Nooteboom coge el coche (un R8, un R12…) y avanza por las carreteras secundarias españolas consultando una guía del románico, publicada en Francia por un cura español, y apartándose del camino marcado para ir siempre a buscar algo a lo que se llega por una carretera más pequeña. Y se desvía. Se desvía de unos temas a otros, de unos siglos a otros, de unos personajes a otros.
Ese peregrinar por España es un continuo desviarse de su meta final: Santiago. Cavila, también, acerca de su peregrinaje hacia esta ciudad e insiste en la diferencia entre el peregrino de la Edad Media y el actual, y de cómo es necesario, a veces, recuperar la esencia del hombre medieval para entender ese peregrinaje. Se separa, sin embargo, del camino planeado por un nombre, una palabra. Los años van pasando y cada vez se separa más de su meta, enredándose en una España que va cambiando y un paisaje que no cambia. Dice que ya ha estado en Santiago, no una vez, sino muchas veces, pero que al mismo tiempo no había estado allí, porque no había escrito sobre ese viaje. Un viaje que no será en línea recta, porque el camino no significa para él otra cosa que desvío, se deja seducir por un desvío y por el desvío de ese desvío, y por el secreto que esconde el nombre desconocido de un cartel en la carretera, por la silueta de un castillo en la lejanía, por lo que se verá detrás de la siguiente colina o cumbre.

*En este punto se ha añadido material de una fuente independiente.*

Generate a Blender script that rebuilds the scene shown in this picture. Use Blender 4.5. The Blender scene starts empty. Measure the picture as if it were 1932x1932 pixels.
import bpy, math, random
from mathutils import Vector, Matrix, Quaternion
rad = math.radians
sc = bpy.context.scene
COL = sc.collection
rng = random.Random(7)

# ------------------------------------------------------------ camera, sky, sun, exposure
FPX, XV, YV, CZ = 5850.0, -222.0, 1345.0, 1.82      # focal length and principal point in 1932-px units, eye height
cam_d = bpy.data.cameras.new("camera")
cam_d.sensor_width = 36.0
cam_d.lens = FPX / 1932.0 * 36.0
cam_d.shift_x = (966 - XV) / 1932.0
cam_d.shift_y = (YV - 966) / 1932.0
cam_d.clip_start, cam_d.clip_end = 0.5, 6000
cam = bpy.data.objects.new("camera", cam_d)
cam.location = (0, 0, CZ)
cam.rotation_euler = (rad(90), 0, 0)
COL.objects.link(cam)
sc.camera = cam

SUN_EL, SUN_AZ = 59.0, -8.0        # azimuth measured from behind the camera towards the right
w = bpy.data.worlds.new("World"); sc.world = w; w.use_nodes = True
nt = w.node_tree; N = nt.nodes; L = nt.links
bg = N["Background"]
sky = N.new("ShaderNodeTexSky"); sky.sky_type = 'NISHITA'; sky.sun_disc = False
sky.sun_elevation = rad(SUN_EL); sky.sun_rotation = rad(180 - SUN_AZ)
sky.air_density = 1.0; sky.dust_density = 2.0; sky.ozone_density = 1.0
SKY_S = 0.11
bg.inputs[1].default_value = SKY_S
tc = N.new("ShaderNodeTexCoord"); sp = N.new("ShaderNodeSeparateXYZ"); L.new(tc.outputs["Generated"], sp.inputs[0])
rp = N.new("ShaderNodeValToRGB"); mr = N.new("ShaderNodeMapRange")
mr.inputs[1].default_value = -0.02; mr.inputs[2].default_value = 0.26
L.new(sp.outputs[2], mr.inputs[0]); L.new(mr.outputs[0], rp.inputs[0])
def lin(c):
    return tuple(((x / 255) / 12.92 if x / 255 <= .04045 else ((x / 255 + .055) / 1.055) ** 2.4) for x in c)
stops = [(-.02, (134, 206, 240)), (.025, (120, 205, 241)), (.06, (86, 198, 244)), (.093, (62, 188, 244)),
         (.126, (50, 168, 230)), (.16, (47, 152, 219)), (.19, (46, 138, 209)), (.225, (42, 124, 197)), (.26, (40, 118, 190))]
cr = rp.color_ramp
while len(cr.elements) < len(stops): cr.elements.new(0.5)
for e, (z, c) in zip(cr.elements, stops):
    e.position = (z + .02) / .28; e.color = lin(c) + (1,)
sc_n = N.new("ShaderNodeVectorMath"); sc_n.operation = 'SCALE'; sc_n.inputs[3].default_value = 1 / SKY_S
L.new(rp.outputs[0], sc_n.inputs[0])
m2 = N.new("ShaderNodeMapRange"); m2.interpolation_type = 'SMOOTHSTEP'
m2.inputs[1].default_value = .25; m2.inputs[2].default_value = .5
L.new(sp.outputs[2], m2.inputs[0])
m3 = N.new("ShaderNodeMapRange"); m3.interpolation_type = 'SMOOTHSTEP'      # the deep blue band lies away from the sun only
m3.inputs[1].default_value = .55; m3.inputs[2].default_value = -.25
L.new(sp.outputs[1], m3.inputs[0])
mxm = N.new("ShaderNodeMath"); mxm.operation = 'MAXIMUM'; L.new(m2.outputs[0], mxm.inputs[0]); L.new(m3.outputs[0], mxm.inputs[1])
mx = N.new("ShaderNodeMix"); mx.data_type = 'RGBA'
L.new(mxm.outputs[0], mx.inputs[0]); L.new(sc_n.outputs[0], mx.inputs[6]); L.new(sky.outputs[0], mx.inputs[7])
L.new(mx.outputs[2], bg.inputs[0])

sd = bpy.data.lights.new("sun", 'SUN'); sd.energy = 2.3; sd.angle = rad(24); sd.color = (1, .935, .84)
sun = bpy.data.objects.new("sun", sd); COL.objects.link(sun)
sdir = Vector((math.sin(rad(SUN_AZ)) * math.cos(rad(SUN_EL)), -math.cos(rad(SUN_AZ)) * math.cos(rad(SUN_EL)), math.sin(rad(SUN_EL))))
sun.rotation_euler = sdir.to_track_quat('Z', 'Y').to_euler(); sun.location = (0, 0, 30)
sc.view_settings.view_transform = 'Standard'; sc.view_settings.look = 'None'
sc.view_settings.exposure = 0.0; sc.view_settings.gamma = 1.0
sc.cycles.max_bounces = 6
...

Y hoy me acuerdo de este libro porque hoy 10 de julio hace años inicié yo mi Camino de Santiago, allá por 1998, en Roncesvalles, y recorrí Navarra en bicicleta y en un suspiro, en dos días, y frené en Logroño hasta el paso a pie, y me desvié en Cañas, y en Grañón planté un hito, y en Burgos abandoné la bici y continué andando, y andando andando atravesé la meseta, la Tierra de Campos, el Bierzo y Galicia, y no llegué a ver el mar. Me acuerdo.